Sunday, June 29, 2008

Library of Congress immortalizes Elizabeth Cotten's plaintive 'Freight Train'

N.C. native's song enshrined

Barbara Barrett, Washington Correspondent, Raleigh News & Observer, 6/29/08

WASHINGTON - In the early 1900s, a black girl living in Carrboro composed a mournful song about a freight train, picking out her tune on a three-dollar guitar.
Elizabeth "Libba" Cotten would grow up to leave that guitar behind, to marry at age 15, have a baby and become a housekeeper and nanny for well-to-do white families. For decades, her work subdued the passion she once held for making music.

Her gift for music was rediscovered in midcentury.

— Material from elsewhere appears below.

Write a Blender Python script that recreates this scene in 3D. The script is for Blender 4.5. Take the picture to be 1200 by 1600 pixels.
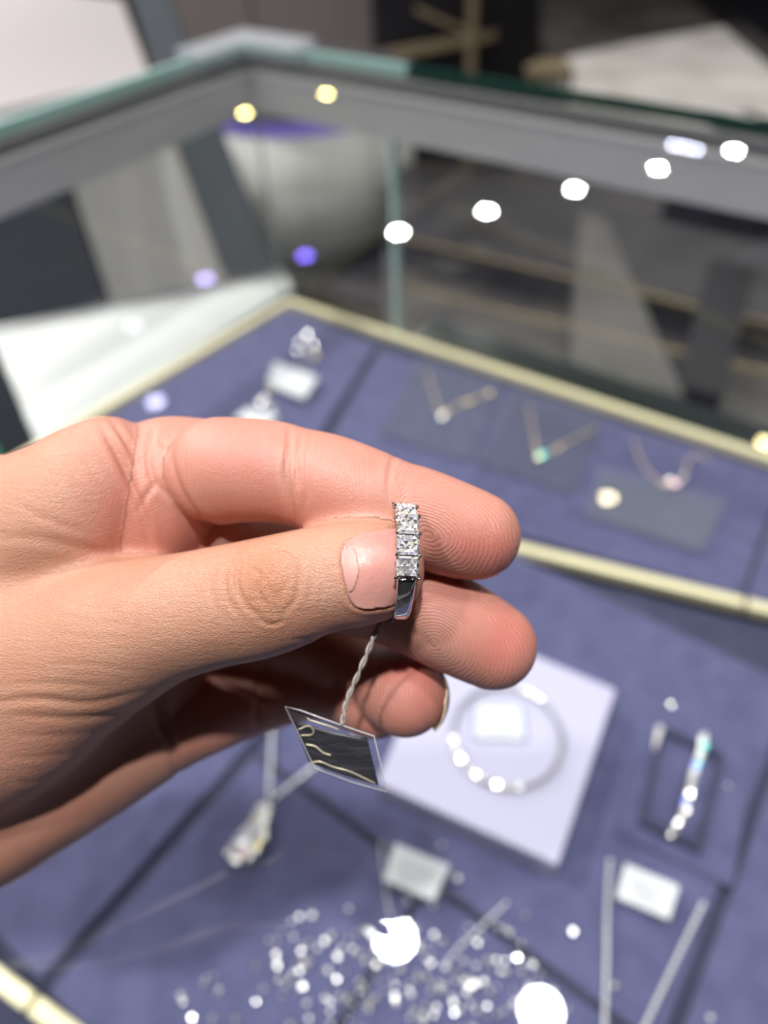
import bpy, bmesh, math, random
import numpy as np
from mathutils import Vector, Matrix

for o in list(bpy.data.objects):
    bpy.data.objects.remove(o)
random.seed(4)
SC = bpy.context.scene
COL = SC.collection

# ------------------------------------------------------------------ camera
F = 1120.0                                   # focal length in pixels of the 1200 x 1600 frame
CAM_H = 0.43                                 # camera above the jewellery tray (z = 0)
_d = np.array([60.0, 1100.0, F]); _d /= np.linalg.norm(_d)
_up = -_d
_fw = np.array([0, 0, 1.0]) - _up * _up[2]; _fw /= np.linalg.norm(_fw)
_rt = np.cross(_fw, _up)
M = np.array([_rt, _fw, _up])                # camera (x right, y down, z forward) -> world
CAM = np.array([0, 0, CAM_H])
cam_data = bpy.data.cameras.new('camera')
cam = bpy.data.objects.new('camera', cam_data); COL.objects.link(cam)
R3 = np.column_stack([M[:, 0], -M[:, 1], -M[:, 2]])
mw = Matrix(R3.tolist()).to_4x4(); mw.translation = Vector(CAM)
cam.matrix_world = mw
cam_data.sensor_fit = 'VERTICAL'; cam_data.sensor_height = 36.0
cam_data.lens = 36.0 * F / 1600.0
cam_data.clip_start = 0.01; cam_data.clip_end = 60
cam_data.dof.use_dof = True
cam_data.dof.focus_distance = 0.111
cam_data.dof.aperture_fstop = (cam_data.lens / 1000.0) / 0.0030
SC.camera = cam

# ------------------------------------------------------------------ view, world
SC.view_settings.view_transform = 'Standard'
SC.view_settings.look = 'None'
SC.view_settings.gamma = 1.0
SC.view_settings.use_curve_mapping = False
SC.view_settings.exposure = 0.0
SC.render.engine = 'CYCLES'
SC.cycles.use_denoising = True
SC.cycles.max_bounces = 10
SC.cycles.transparent_max_bounces = 24
SC.cycles.sample_clamp_indirect = 4.0
SC.cycles.caustics_reflective = False
SC.cycles.caustics_refractive = False
world = bpy.data.worlds.new('shop_ambience'); SC.world = world
world.use_nodes = True
world.node_tree.nodes['Background'].inputs[0].default_value = (0.80, 0.86, 1.0, 1)
world.node_tree.nodes['Background'].inputs[1].default_value = 0.30


def ray(x, y):
    return M @ np.array([(x - 600) / F, (y - 800) / F, 1.0])

def on(x, y, z=0.0):                         # the point of the horizontal plane z seen at a place in the photo
    r = ray(x, y); t = (z - CAM_H) / r[2]
    return Vector(CAM + r * t)

def away(x, y, d):                           # the point at depth d (metres) along the lens axis
    return Vector(CAM + ray(x, y) * d)

# display case frame: C is the far corner, A runs along the right-hand wall, B along the left-hand wall
K = 1.13
C2 = np.array([-0.097, 0.716]) * K
A2 = np.array([0.788, -0.616]); B2 = np.array([-0.616, -0.788])

def cs(s, t, z=0.0):
    p = C2 + A2 * s * K + B2 * t * K
    return Vector((p[0], p[1], z))

# ------------------------------------------------------------------ materials
def mat(name, color=(0.8, 0.8, 0.8), rough=0.5, metal=0.0, **kw):
    m = bpy.data.materials.new(name); m.use_nodes = True
    b = m.node_tree.nodes['Principled BSDF']
    b.inputs['Base Color'].default_value = (*color, 1)
    b.inputs['Roughness'].default_value = rough
    b.inputs['Metallic'].default_value = metal
    for k, v in kw.items():
        b.inputs[k.replace('_', ' ')].default_value = v
    return m

def noisy(name, c1, c2, scale=40, rough=0.7, bump=0.0, bscale=600, detail=4, metal=0.0, stretch=(1, 1, 1), **kw):
    m = mat(name, c1, rough, metal, **kw)
    nt = m.node_tree; b = nt.nodes['Principled BSDF']
    tc = nt.nodes.new('ShaderNodeTexCoord'); mp = nt.nodes.new('ShaderNodeMapping')
    mp.inputs['Scale'].default_value = stretch
    nt.links.new(tc.outputs['Object'], mp.inputs['Vector'])
    n = nt.nodes.new('ShaderNodeTexNoise'); n.inputs['Scale'].default_value = scale; n.inputs['Detail'].default_value = detail
    nt.links.new(mp.outputs[0], n.inputs['Vector'])
    r = nt.nodes.new('ShaderNodeValToRGB')
    r.color_ramp.elements[0].position = 0.35; r.color_ramp.elements[1].position = 0.65
    r.color_ramp.elements[0].color = (*c1, 1); r.color_ramp.elements[1].color = (*c2, 1)
    nt.links.new(n.outputs['Fac'], r.inputs[0]); nt.links.new(r.outputs[0], b.inputs['Base Color'])
    if bump:
        n2 = nt.nodes.new('ShaderNodeTexNoise'); n2.inputs['Scale'].default_value = bscale
        nt.links.new(mp.outputs[0], n2.inputs['Vector'])
        bp = nt.nodes.new('ShaderNodeBump'); bp.inputs['Strength'].default_value = bump; bp.inputs['Distance'].default_value = 0.0006
        nt.links.new(n2.outputs['Fac'], bp.inputs['Height']); nt.links.new(bp.outputs[0], b.inputs['Normal'])
    return m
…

By then, she was a grandmother secretly plucking notes on an instrument that hung inside the suburban family home where she worked.

This spring, Cotten's folk song was named one of the most significant works in recorded history, joining the U.S. Library of Congress' national recording registry.

The album "Freight Train And Other North Carolina Folk Songs and Tunes," first released in 1958, joins 249 other recorded songs, spoken-word albums and political speeches honored for their cultural, historical or aesthetic significance.

Jose Antonio Bowen, a member of the National Recording Preservation Board that chose Cotten's album this year, says that if someone could listen to every recording on the registry, "You'd get a range of the incredible variety of what goes into making America great."